SHORT TASK - Start at the first line of the material below and retype each line through the one containing "COL = SC.collection", exactly.

INFORMATION SUPPLIED -
════════════════════
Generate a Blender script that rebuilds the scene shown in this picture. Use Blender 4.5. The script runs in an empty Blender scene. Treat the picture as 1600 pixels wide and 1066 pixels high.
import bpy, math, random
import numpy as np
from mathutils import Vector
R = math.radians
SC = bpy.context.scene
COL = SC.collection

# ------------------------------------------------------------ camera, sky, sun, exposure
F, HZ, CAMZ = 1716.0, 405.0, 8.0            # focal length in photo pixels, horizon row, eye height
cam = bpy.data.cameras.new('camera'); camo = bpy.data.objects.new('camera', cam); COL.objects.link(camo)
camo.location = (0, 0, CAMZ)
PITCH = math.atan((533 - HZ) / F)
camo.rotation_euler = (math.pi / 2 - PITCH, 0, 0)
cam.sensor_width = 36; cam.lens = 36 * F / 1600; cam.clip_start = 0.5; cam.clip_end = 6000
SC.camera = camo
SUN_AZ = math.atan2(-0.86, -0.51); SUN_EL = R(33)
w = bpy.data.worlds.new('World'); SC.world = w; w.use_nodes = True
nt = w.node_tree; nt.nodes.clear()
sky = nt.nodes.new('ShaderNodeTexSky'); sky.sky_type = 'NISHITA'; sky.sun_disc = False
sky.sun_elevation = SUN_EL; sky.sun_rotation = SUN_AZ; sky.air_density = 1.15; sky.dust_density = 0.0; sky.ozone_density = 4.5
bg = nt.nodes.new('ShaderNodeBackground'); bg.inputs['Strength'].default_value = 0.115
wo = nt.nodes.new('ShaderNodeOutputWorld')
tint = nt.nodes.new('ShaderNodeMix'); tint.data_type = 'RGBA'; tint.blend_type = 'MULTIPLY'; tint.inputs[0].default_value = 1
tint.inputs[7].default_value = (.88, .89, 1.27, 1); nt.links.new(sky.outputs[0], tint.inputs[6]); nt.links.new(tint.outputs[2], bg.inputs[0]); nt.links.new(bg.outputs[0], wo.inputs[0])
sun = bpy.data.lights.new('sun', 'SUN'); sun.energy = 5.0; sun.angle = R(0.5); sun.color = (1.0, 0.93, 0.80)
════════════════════
RESULT BELOW -
Generate a Blender script that rebuilds the scene shown in this picture. Use Blender 4.5. The script runs in an empty Blender scene. Treat the picture as 1600 pixels wide and 1066 pixels high.
import bpy, math, random
import numpy as np
from mathutils import Vector
R = math.radians
SC = bpy.context.scene
COL = SC.collection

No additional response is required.